# TO BE DONE
Write out all the lines again, precisely as they stand, but without the images.

-*-

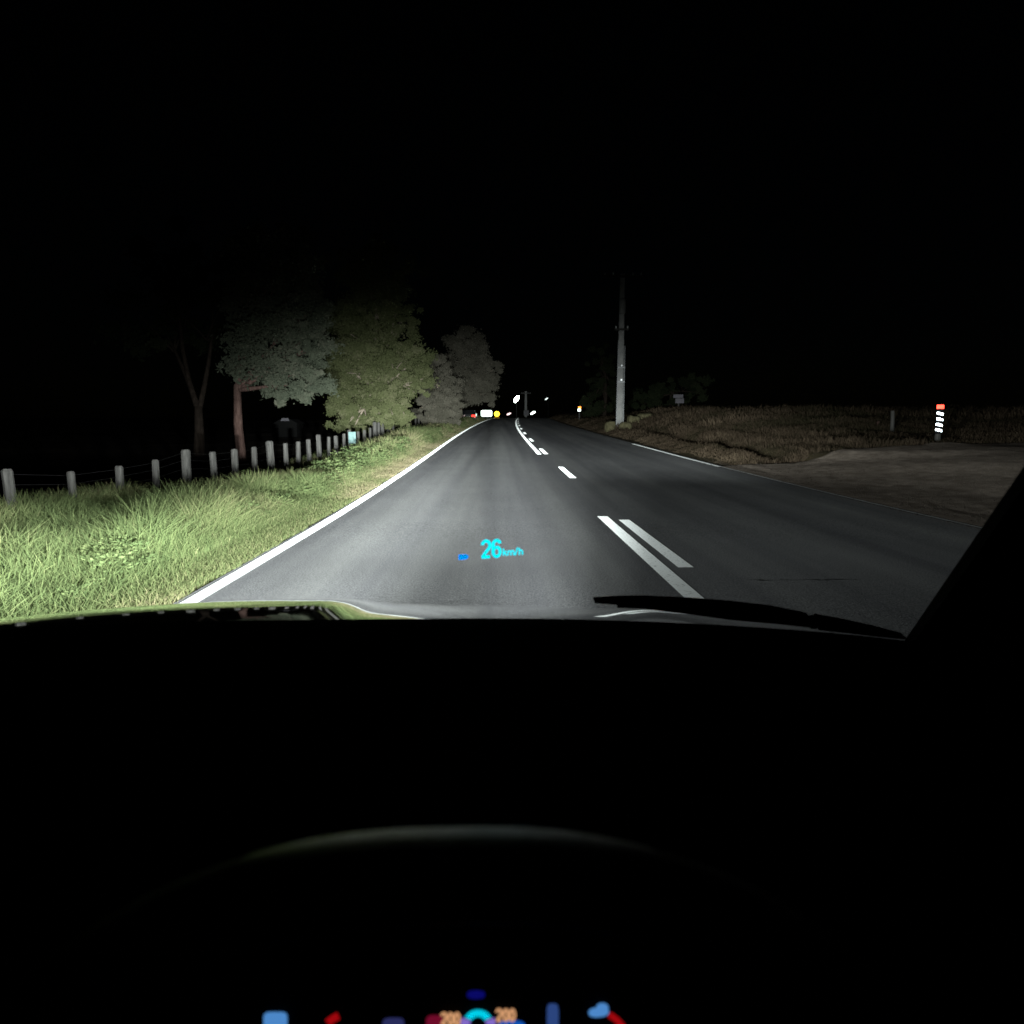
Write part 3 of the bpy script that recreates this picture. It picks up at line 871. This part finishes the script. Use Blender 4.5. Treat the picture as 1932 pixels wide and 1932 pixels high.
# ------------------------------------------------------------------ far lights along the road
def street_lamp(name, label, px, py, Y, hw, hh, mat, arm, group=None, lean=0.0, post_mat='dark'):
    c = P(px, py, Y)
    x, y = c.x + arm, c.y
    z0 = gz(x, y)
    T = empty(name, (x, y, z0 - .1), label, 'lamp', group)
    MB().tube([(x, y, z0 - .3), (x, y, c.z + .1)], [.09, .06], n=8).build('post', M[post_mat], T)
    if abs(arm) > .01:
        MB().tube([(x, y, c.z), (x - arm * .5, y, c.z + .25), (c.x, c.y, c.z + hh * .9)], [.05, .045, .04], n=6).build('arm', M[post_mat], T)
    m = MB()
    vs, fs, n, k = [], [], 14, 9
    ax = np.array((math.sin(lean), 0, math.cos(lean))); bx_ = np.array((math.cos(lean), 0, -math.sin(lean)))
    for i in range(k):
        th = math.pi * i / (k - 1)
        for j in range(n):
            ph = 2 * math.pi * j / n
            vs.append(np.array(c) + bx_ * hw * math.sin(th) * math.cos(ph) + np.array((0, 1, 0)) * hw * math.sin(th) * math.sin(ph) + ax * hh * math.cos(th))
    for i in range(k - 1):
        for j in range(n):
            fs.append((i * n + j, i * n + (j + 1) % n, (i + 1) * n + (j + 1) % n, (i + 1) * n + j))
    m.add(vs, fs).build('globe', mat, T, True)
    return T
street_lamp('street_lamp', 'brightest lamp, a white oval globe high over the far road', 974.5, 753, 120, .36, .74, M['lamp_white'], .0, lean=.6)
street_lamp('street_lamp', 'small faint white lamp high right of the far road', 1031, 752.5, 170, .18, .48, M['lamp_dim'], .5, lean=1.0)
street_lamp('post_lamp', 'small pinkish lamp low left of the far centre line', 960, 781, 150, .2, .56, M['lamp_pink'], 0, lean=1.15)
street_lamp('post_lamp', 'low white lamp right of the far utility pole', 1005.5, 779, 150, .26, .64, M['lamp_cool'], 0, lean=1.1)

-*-

# EXERCISE RESULT
Write part 3 of the bpy script that recreates this picture. It picks up at line 871. This part finishes the script. Use Blender 4.5. Treat the picture as 1932 pixels wide and 1932 pixels high.
# ------------------------------------------------------------------ far lights along the road
def street_lamp(name, label, px, py, Y, hw, hh, mat, arm, group=None, lean=0.0, post_mat='dark'):
    c = P(px, py, Y)
    x, y = c.x + arm, c.y
    z0 = gz(x, y)
    T = empty(name, (x, y, z0 - .1), label, 'lamp', group)
    MB().tube([(x, y, z0 - .3), (x, y, c.z + .1)], [.09, .06], n=8).build('post', M[post_mat], T)
    if abs(arm) > .01:
        MB().tube([(x, y, c.z), (x - arm * .5, y, c.z + .25), (c.x, c.y, c.z + hh * .9)], [.05, .045, .04], n=6).build('arm', M[post_mat], T)
    m = MB()
    vs, fs, n, k = [], [], 14, 9
    ax = np.array((math.sin(lean), 0, math.cos(lean))); bx_ = np.array((math.cos(lean), 0, -math.sin(lean)))
    for i in range(k):
        th = math.pi * i / (k - 1)
        for j in range(n):
            ph = 2 * math.pi * j / n
            vs.append(np.array(c) + bx_ * hw * math.sin(th) * math.cos(ph) + np.array((0, 1, 0)) * hw * math.sin(th) * math.sin(ph) + ax * hh * math.cos(th))
    for i in range(k - 1):
        for j in range(n):
            fs.append((i * n + j, i * n + (j + 1) % n, (i + 1) * n + (j + 1) % n, (i + 1) * n + j))
    m.add(vs, fs).build('globe', mat, T, True)
    return T
street_lamp('street_lamp', 'brightest lamp, a white oval globe high over the far road', 974.5, 753, 120, .36, .74, M['lamp_white'], .0, lean=.6)
street_lamp('street_lamp', 'small faint white lamp high right of the far road', 1031, 752.5, 170, .18, .48, M['lamp_dim'], .5, lean=1.0)
street_lamp('post_lamp', 'small pinkish lamp low left of the far centre line', 960, 781, 150, .2, .56, M['lamp_pink'], 0, lean=1.15)
street_lamp('post_lamp', 'low white lamp right of the far utility pole', 1005.5, 779, 150, .26, .64, M['lamp_cool'], 0, lean=1.1)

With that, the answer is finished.